The Penguins currently have four players worth $25.55 million on the salary cap on the shelf due to injuries. And it’s not just any four highly priced players, it’s Sidney Crosby, Kris Letang, Justin Schultz and Nick Bjugstad. Crosby was a MVP finalist last season and is inarguably one of the handful of best players in the league. Letang receives Norris votes on a regular basis and is among the league-leaders every season in ice time per game. They’re arguably the two most valuable/toughest to replace players on the team.

Evgeni Malkin can help fill the absences, though of course he has missed about half of this season with an injury of his own. Ditto Bryan Rust. And Alex Galchenyuk, though injury seemed more to derail his season than anyone else. Patric Hornqvist is back after an injury. Brian Dumoulin, luckily, only missed four games when he had his woes.

How much has all these high profile absences mattered? Perhaps a bit:

This makes sense, considering the Pens’ have now a low-performing power play. Hardly a surprise given the rotating and never-ending cast of stars like Crosby, Letang, Malkin, Hornqvist and Schultz. All their top usual power play, that’s been together for a total of two periods all year long. With that in mind, it’s not a huge surprise that Pittsburgh’s power play went almost a month between goals, and the team lost a few one-goal games along the way.

A few more goals there tip the balance and add points pretty easily as a direct result to note how injuries have hindered winning hockey games.

Our Adam Gretz made a good point yesterday too:

As of Friday the group of Sidney Crosby, Evgeni Malkin, Kris Letang, Bryan Rust, Jared McCann, Bjugstad, Hornqvist, Brian Dumoulin, and Schultz has already combined to miss 68 man-games (and still climbing) due to injury this season. It is pretty remarkable this team has managed to stay as competitive as it has.

It’s not likely to get all that better soon. Letang is skating, and should be back at some point in the near future but Crosby and Bjugstad are out 5-8 weeks still. Schultz has the hazy but not optimistic “longer term” tag on him as well from the team, which usually portends to a lengthy absence.

Yet, the Pens have held afloat, including a nice effort last night against the Devils with players like Jared McCann and Dominik Kahun chipping in goals. Those two have a combined 17 goals this season. Performances like that have been very instrumental at back-filling production and stepping up at a time where the team has really needed secondary, supporting type players to help to go alongside the red hot Jake Guentzel - Evgeni Malkin - Bryan Rust line that has been generating chances and goals in seemingly every game, if not every period.

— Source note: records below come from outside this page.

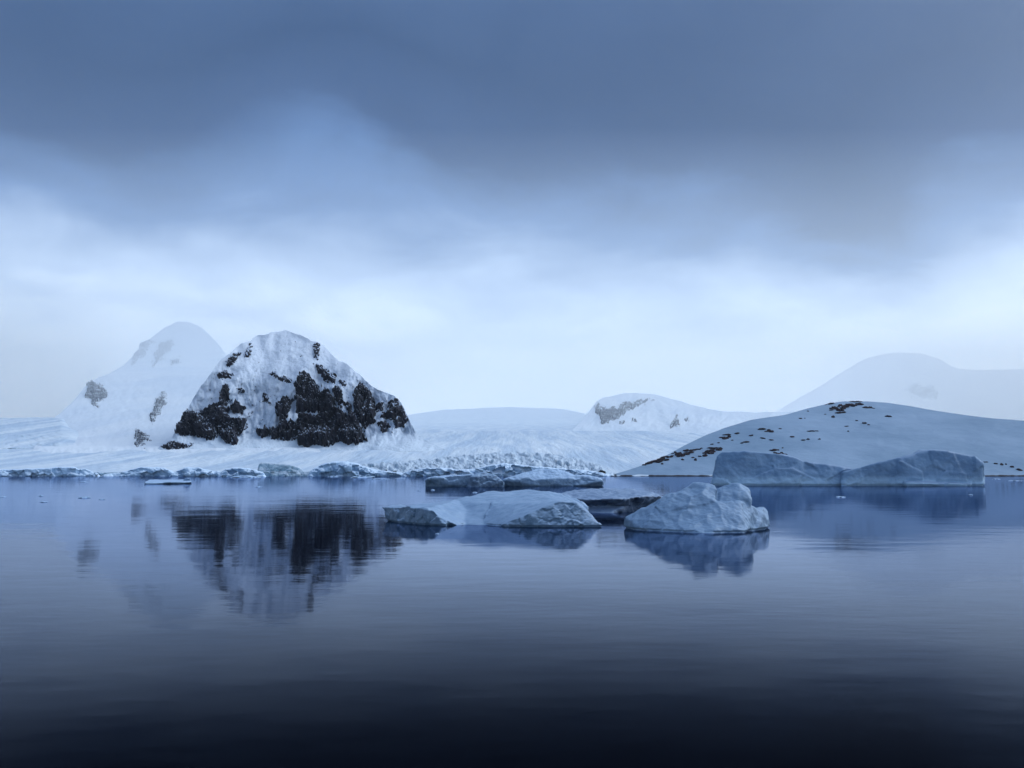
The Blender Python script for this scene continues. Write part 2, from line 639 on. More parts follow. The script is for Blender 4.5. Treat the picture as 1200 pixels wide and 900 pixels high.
def rock_patch(name, relief, polys, mat, parent, amp, step=0.5, warp=7.0, soft=3.5, crag=1.15, wsc=9.0, fleck=0.3, bias=-0.2, seed=0,
               stretch=1.8, vec=(0.0, -0.8, 0.6), cuts=(), mott=1.5):
    """Bare rock standing out of the snow of a relief: crags where it rises above the snow surface."""
    allp = np.array([q for p in polys for q in p], float)
    x0, y0 = allp.min(0) - 5
    x1, y1 = allp.max(0) + 5
    px, py = np.meshgrid(np.arange(x0, x1, step), np.arange(y0, y1, step))
    tp = relief.top(px[0])[None]
    py = np.maximum(py, tp + 0.05)
    wx = px + warp * fbm(p2(px, py, wsc, wsc, 1.1), 4, seed + 40)
    wy = py + warp * fbm(p2(px, py, wsc, wsc, 7.7), 4, seed + 50)
    fine = 3.4 * min(1.0, warp / 4)
    wx = wx + fine * fbm(p2(px, py, 2.6, 3.6, 3.1), 3, seed + 45)
    wy = wy + fine * fbm(p2(px, py, 2.6, 3.6, 8.4), 3, seed + 55)
    sd = np.full(px.shape, -1e9)
    for p in polys:
        sd = np.maximum(sd, poly_sd(wx, wy, p))
    for line, wid in cuts:                       # gullies filled with snow
        for (ax, ay), (bx, by) in zip(line[:-1], line[1:]):
            ex, ey = bx - ax, by - ay
            t = np.clip(((wx - ax) * ex + (wy - ay) * ey) / (ex * ex + ey * ey), 0, 1)
            sd = np.minimum(sd, (np.hypot(wx - ax - t * ex, wy - ay - t * ey) - wid) * 2.0)
    n1 = fbm(p2(px + 0.25 * py, py, 5.0, 5.0 * stretch, 2.2), 5, seed + 60, 0.6, True)
    n2 = fbm(p2(px, py, 2.2, 2.8, 9.2), 3, seed + 70, 0.6)
    off = np.clip(sd / soft, -1.5, 1.0) + crag * (0.55 * n1 + 0.45 * n2 * (1 + fleck)) * np.clip(sd / 1.5 + 1, 0, 1) + bias
    n3 = fbm(p2(px - 0.5 * py, py + 0.35 * px, 5.5, 2.4, 4.4), 4, seed + 80, 0.62)
    off = off - mott * 4.0 * np.clip(n3 - (0.26 - 0.16 * sstep(495, 455, py)), 0, 0.5)
    n4 = fbm(p2(px + 0.4 * py, py, 2.6, 15.0, 6.6), 3, seed + 85, 0.55)
    n5 = fbm(p2(px - 0.35 * py, py, 11.0, 20.0, 3.6), 3, seed + 88, 0.5, True)
    off = off - mott * (3.5 + 3.5 * np.clip(1 - sd / 5, 0, 1)) * np.clip(n4 - 0.22, 0, 0.5) + 0.5 * n5 * np.clip(sd / 3, 0, 1)
    v = relief.surf(px, py) + (amp * off * relief.depth(px, py) / relief.rock_ref)[..., None] * np.array(vec)
    off = np.maximum(off, -1.0)
    keep = off > -0.3
    f = grid_faces(*px.shape, keep)
    if len(f) == 0:
        return None
    dr = np.clip(1 - sd / 4.5, 0, 1).ravel()[np.unique(f)]
    v, f = compact(v.reshape(-1, 3), f)
    o = link_mesh(name, v, f, mat, parent)
    o.data.attributes.new('drift', 'FLOAT', 'POINT').data.foreach_set('value', dr.astype(np.float32))
    return o


# the glacier and snowfield that come down to the sea
GL = Relief([(-260, 496), (0, 490), (60, 489), (110, 496), (180, 505), (300, 508), (440, 500), (480, 486), (520, 480), (600, 477),
             (660, 479), (690, 486), (720, 498), (770, 506), (830, 508), (900, 500), (1400, 500)],
            [(564, 1500), (559, 1640), (557, 1700), (545, 2000), (525, 2600), (505, 4200), (490, 11500), (476, 26000)],
            [(60, 60, 22, 4, False), (26, 16, 6, 4, False), (30, 9, 2.6, 4, True, lambda x, y: sstep(440, 520, x) * sstep(536, 520, y)), (14, 11, 3.4, 4, True, lambda x, y: sstep(260, 120, x) * sstep(545, 525, y)), (10, 14, 4, 4, False)], (0.8, 14.0), 1)
GL.near = (lambda x, y: sstep(150, 70, x), ((480, 490, 500, 510, 525), (4400, 3700, 3250, 2900, 2580)))
glacier = GL.build('glacier', -260, 1000, 562, M['snow_glacier'], 1.2, 190, 'broad white glacier sloping down to the far shore', 0.25)

# the high massif on the left, its summit in cloud
MA = Relief([(36, 534), (44, 516), (54, 500), (66, 487), (85, 471), (101, 449), (124, 440), (149, 426), (164, 406), (184, 389), (208, 377),
             (222, 377), (238, 384), (254, 401), (264, 416), (290, 440), (330, 480), (380, 534)],
            [(535, 2350), (525, 2550), (514, 2950), (500, 3400), (478, 4150), (456, 5100), (440, 6000), (425, 8500), (410, 13000), (376, 42000)],
            [(160, 46, 30, 4, False), (150, 18, 14, 5, True), (40, 6, 5, 3, False)], (4.0, 18.0), 7, 24000, 6000)
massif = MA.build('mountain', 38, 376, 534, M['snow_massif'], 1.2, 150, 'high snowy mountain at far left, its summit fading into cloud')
for polys, kw in [
    ([[(101, 447), (106, 442), (112, 446), (119, 453), (125, 458), (126, 465), (119, 470), (116, 480), (110, 474), (104, 468), (100, 462)]],
     dict(amp=12, bias=-0.35, crag=1.6, mott=2.2)),
    ([[(190, 457), (194, 462), (196, 472), (190, 478), (184, 490), (178, 497), (176, 487), (181, 476)]], dict(amp=11, bias=-0.3, crag=1.5, mott=2.0)),
    ([[(162, 502), (168, 504), (174, 511), (177, 514), (171, 521), (163, 523), (157, 520), (158, 508)]], dict(amp=10, bias=-0.15)),
    ([[(156, 414), (168, 402), (180, 398), (176, 408), (164, 422), (155, 428)], [(184, 402), (202, 397), (206, 402), (196, 414), (188, 428), (178, 430)],
      [(200, 422), (210, 418), (211, 424), (202, 430)]], dict(amp=12, bias=-0.25, crag=1.5)),
]:
    rock_patch('rock_face', MA, polys, M['rock_far'], massif, seed=len(polys) + int(polys[0][0][0]), **kw)

# the dark-faced mountain in front of it
FM = Relief([(176, 534), (194, 522), (206, 508), (218, 484), (230, 462), (243, 443), (254, 428), (264, 417), (278, 408), (292, 399), (306, 392),
             (322, 387), (336, 387), (352, 391), (366, 398), (377, 404), (388, 416), (400, 422), (412, 430), (424, 441), (430, 448),
             (440, 457), (455, 461), (466, 467), (474, 479), (479, 494), (486, 506), (502, 517), (535, 534)],
            [(541, 2640), (535, 2570), (529, 2535), (522, 2575), (508, 2650), (490, 2700), (455, 2800), (420, 2940), (386, 3090)],
            [(70, 55, 60, 3, False), (48, 26, 44, 4, True, lambda x, y: sstep(425, 470, y) * sstep(524, 508, y)), (16, 20, 16, 4, False), (8, 7, 12, 3, True, lambda x, y: sstep(420, 460, y) * sstep(520, 505, y))], (6.0, 15.0), 11)
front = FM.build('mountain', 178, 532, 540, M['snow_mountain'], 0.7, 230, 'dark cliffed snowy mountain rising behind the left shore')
def cliff(polys, **kw):
    kw = {'warp': 3.5, 'amp': 16, **kw}
    return rock_patch('rock_face', FM, polys, M['rock'], front, seed=int(polys[0][0][0] * 3 + polys[0][0][1]), **kw)


# the two dark walls on the left
cliff([[(222, 480), (225, 486), (237, 486), (247, 478), (257, 475), (260, 458), (267, 450), (270, 463), (267, 475), (268, 487), (273, 494), (288, 491), (290, 500),
        (280, 508), (279, 520), (268, 521), (257, 510), (247, 516), (231, 511), (204, 508)], [(270, 478), (280, 472), (288, 478), (284, 485), (274, 484)]], bias=0.0, fleck=0.5)
cliff([[(190, 523), (201, 515), (212, 519), (228, 520), (215, 526), (198, 527)]], amp=8, bias=0.1, warp=2)
# the great wall in the middle, cut by gullies
cliff([[(345, 452), (351, 442), (359, 437), (367, 447), (373, 456), (372, 465), (385, 457), (394, 474), (391, 483), (375, 485), (359, 483), (348, 484), (346, 468)]],
      amp=20, bias=-0.08, mott=1.8)
cliff([[(350, 492), (361, 490), (372, 492), (383, 489), (401, 483), (407, 491), (417, 491), (425, 506), (429, 517), (417, 519), (407, 521), (399, 516), (383, 523), (367, 521),
        (359, 525), (350, 520)]], amp=22, bias=0.12, mott=0.8, fleck=0.5, cuts=[([(401, 480), (407, 492), (396, 513)], 0.8)])
cliff([[(389, 455), (397, 452), (402, 466), (400, 479), (394, 470)], [(403, 473), (408, 474), (416, 488), (410, 488)]], bias=-0.05)
cliff([[(322, 476), (333, 466), (345, 468), (338, 482), (335, 493), (345, 494), (352, 503), (346, 516), (324, 515), (305, 512), (300, 504), (324, 503), (328, 496)]],
      bias=-0.12, fleck=0.6)
# the walls on the right shoulder
cliff([[(414, 459), (424, 451), (433, 459), (440, 471), (440, 492), (429, 503), (421, 495), (416, 482)]], bias=0.05, cuts=[([(428, 455), (426, 474), (420, 495)], 0.6)])
cliff([[(440, 474), (449, 472), (449, 480), (442, 482)], [(454, 471), (465, 469), (472, 478), (477, 492), (473, 501), (465, 500), (459, 490), (447, 490), (448, 483), (457, 482)],
       [(443, 496), (452, 494), (457, 502), (448, 505)]], amp=10, bias=0.0)
# broken rock higher up
cliff([[(368, 403), (375, 401), (374, 420), (369, 423)], [(369, 424), (376, 427), (378, 432), (394, 440), (392, 449), (380, 446), (371, 434)]], amp=10, bias=-0.05, warp=3)
cliff([[(265, 424), (272, 414), (284, 411), (281, 419), (271, 431), (265, 430)], [(286, 417), (295, 401), (296, 410), (290, 418)], [(254, 440), (263, 434), (274, 438), (272, 444), (256, 445)]],
      amp=8, bias=-0.25)
cliff([[(314, 437), (324, 436), (329, 441), (342, 443), (340, 448), (328, 447)], [(307, 461), (314, 460), (317, 474), (310, 472)], [(276, 455), (286, 454), (286, 461), (280, 460)],
       [(396, 444), (404, 446), (406, 452), (398, 450)]], amp=7, bias=-0.25)
# thin broken ribs of rock that pepper the whole face
pxg, pyg = np.meshgrid(np.arange(200, 486, 0.6), np.arange(388, 524, 0.6))
ins = pyg - FM.top(pxg[0])[None]
rib = fbm(p2(pxg + 0.3 * pyg, pyg, 13, 30, 1.3), 5, 91, 0.62, True) + 0.55 * fbm(p2(pxg, pyg, 3.0, 4.5, 6.1), 3, 95, 0.6) - 0.98
rib += 0.12 * sstep(430, 480, pyg) - 0.8 * sstep(4, 0, ins) - 0.8 * sstep(508, 520, pyg) - 0.6 * sstep(330, 290, pxg) * sstep(440, 490, pyg) * 0
vr = FM.surf(pxg, pyg) + (np.clip(rib, -0.5, 0.6) * 9)[..., None] * np.array((0.0, -0.8, 0.6))
vr, fr_ = compact(vr.reshape(-1, 3), grid_faces(*pxg.shape, (rib > -0.12) & (ins > 0.3)))
tag(link_mesh('rock_rib', vr, fr_, M['rock'], front), kind='stuff')

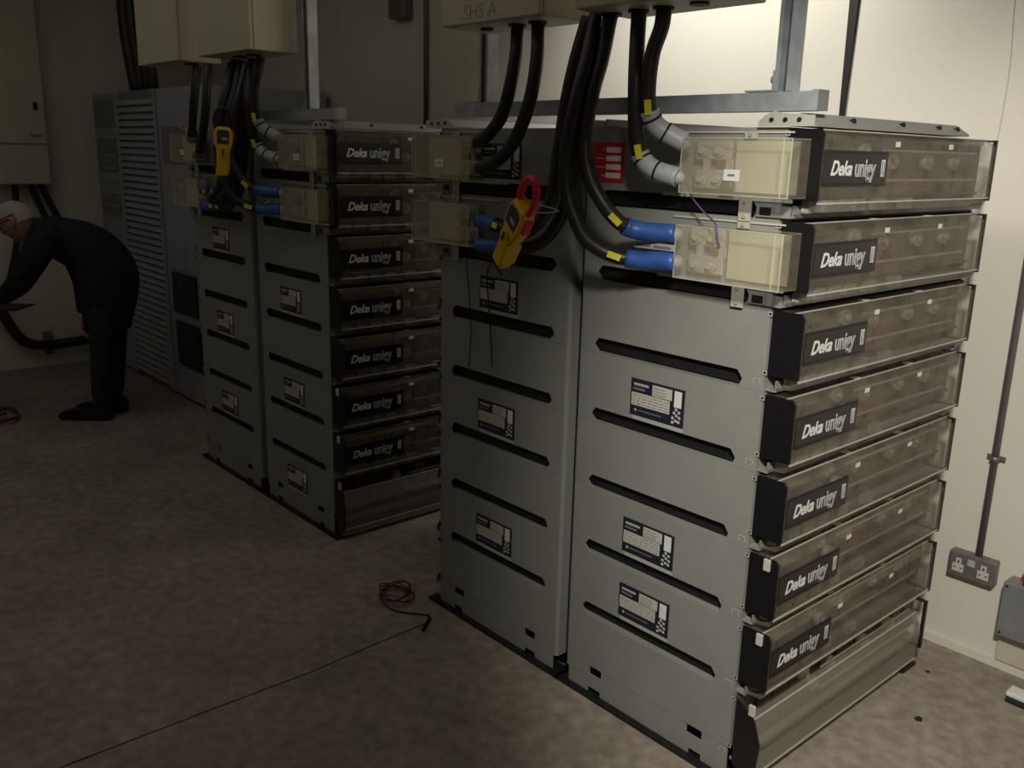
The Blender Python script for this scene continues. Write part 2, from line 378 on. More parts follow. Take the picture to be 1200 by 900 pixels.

It’ll take more work and a team effort to keep at it — Zach Aston-Reese hit a post last night and the team is still looking for Galchenyuk to step up and make a difference — but at this point they have no other choice but to hope the injury tide turns fairly soon and they bring their team together and can thrive off the tests of adversity.

The Pens have certainly left a few points in the standings out there due to the injury crush they’ve faced for important players, but they’re also sitting at 12-7-4 on the season, including a 4-1-3 mark in the last eight games. That will pile up and the adversity may prove to help them in the long run if they can continue to keep their proverbial heads above the water until guys like Crosby and Letang can get back.